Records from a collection

[start]

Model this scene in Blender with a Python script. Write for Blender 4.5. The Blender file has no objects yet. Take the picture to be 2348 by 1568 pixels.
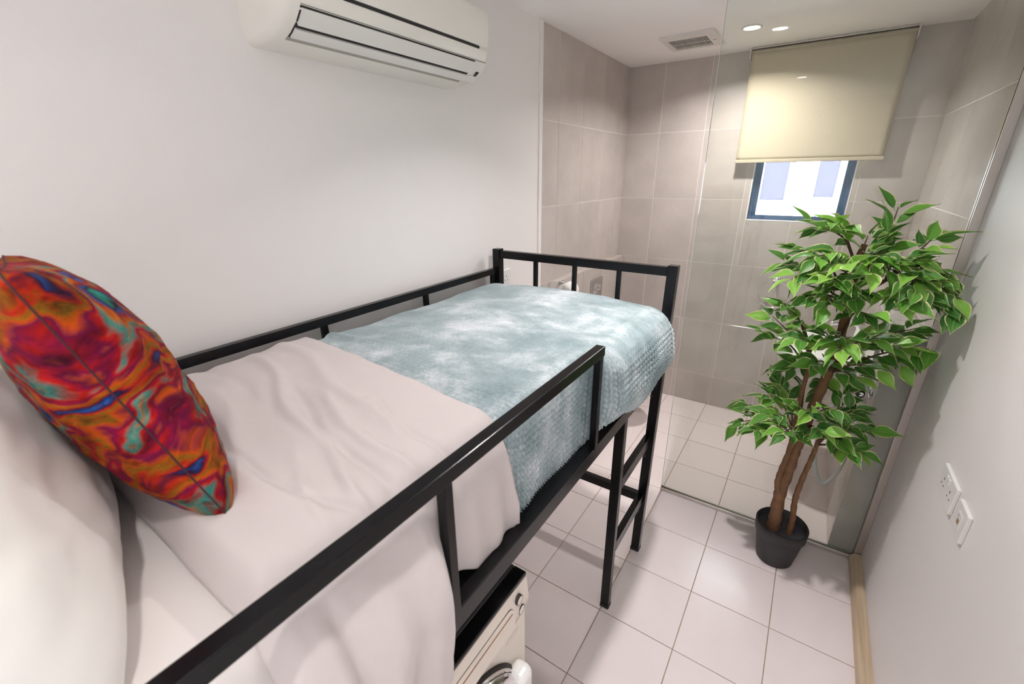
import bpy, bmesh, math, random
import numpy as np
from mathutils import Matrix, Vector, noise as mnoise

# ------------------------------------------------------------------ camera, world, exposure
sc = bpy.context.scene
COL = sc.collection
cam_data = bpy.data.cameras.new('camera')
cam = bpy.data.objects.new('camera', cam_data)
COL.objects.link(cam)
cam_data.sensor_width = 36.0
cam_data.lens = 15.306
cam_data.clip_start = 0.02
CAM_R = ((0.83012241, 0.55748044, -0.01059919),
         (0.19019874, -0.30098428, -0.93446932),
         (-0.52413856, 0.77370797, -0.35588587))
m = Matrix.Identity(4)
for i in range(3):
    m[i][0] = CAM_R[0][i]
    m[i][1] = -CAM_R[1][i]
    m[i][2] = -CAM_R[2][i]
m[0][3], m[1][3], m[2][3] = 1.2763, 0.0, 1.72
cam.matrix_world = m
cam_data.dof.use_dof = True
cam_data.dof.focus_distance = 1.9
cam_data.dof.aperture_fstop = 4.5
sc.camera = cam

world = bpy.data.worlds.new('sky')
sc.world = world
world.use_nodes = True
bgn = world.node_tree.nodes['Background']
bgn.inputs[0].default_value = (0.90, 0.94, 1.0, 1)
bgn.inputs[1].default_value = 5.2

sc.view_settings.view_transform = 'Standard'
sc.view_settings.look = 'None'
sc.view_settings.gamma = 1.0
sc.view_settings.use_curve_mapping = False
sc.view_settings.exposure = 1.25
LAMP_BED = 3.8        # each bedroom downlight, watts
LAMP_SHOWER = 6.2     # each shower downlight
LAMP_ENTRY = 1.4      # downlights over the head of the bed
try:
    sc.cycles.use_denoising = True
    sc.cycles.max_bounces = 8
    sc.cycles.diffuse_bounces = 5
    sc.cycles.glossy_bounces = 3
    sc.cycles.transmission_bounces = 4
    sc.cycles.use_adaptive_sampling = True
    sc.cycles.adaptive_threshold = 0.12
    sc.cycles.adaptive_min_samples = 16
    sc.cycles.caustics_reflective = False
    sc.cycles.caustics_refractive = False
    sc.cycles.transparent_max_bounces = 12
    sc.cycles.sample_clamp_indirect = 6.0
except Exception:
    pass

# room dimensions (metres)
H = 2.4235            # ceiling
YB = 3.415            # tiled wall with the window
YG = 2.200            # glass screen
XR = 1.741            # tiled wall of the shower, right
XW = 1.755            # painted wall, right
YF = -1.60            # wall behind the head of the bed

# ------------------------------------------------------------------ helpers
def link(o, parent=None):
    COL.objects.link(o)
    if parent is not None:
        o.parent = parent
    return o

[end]
[start]

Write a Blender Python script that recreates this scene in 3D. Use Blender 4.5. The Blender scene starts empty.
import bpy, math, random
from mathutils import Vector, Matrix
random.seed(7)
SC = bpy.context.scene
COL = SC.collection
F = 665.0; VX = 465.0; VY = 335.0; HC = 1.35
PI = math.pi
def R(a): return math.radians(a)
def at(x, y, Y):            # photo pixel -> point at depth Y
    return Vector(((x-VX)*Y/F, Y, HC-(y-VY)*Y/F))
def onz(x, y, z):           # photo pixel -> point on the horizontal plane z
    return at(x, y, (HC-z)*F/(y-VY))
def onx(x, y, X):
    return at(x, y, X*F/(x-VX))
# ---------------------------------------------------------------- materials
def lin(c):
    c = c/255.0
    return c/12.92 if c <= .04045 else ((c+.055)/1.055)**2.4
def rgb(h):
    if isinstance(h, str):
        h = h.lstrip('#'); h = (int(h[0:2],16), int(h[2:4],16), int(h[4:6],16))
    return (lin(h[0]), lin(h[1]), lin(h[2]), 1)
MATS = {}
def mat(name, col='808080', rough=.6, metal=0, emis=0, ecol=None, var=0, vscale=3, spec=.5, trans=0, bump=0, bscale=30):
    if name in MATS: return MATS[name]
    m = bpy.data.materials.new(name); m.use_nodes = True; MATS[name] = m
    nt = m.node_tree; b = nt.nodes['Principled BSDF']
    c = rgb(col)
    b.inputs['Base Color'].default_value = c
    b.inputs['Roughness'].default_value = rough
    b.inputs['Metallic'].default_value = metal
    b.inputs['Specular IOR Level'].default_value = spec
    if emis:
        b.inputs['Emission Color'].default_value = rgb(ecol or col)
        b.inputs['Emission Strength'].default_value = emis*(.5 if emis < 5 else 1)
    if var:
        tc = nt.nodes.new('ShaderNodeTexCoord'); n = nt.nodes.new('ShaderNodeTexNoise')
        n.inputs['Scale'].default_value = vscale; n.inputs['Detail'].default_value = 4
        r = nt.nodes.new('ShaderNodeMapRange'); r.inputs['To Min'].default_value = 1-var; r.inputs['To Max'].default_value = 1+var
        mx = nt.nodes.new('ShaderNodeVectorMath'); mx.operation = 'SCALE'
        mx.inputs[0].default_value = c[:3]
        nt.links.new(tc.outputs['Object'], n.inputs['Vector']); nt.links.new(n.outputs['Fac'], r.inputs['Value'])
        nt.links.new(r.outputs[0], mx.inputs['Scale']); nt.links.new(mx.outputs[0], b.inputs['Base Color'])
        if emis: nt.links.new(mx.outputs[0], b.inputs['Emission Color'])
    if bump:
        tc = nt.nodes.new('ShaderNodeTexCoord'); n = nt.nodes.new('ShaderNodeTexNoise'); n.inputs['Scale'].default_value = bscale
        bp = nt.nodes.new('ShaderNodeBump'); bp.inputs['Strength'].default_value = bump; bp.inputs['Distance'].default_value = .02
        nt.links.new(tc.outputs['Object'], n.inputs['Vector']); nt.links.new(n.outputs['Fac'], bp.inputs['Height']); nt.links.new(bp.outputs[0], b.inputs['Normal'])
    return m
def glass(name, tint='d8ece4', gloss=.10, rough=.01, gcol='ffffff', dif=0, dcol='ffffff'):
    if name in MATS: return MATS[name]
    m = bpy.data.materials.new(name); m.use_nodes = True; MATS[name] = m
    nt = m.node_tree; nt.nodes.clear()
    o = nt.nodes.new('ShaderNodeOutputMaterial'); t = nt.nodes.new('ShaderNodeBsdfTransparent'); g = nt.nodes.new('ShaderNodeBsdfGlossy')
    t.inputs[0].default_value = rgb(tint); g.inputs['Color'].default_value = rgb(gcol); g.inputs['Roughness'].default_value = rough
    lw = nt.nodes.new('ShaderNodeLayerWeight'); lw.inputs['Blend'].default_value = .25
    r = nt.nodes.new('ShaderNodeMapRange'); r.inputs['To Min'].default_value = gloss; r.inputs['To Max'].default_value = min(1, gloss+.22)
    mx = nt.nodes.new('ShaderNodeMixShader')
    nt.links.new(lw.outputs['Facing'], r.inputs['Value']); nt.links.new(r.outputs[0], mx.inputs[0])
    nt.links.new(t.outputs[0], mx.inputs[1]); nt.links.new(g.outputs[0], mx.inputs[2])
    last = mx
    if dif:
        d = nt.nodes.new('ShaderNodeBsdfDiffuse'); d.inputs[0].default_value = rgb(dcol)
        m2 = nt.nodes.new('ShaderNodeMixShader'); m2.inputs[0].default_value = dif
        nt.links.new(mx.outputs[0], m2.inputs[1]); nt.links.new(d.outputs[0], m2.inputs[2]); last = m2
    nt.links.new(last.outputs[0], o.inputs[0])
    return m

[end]

> [WORK REQUIRED]
Beginning with the line above that contains "Model this scene" and finishing with the line that contains "from mathutils import Matrix, Vector, noise", print those lines exactly and only. Skip all pictures.

> [CORRECT ANSWER]
Model this scene in Blender with a Python script. Write for Blender 4.5. The Blender file has no objects yet. Take the picture to be 2348 by 1568 pixels.
import bpy, bmesh, math, random
import numpy as np
from mathutils import Matrix, Vector, noise as mnoise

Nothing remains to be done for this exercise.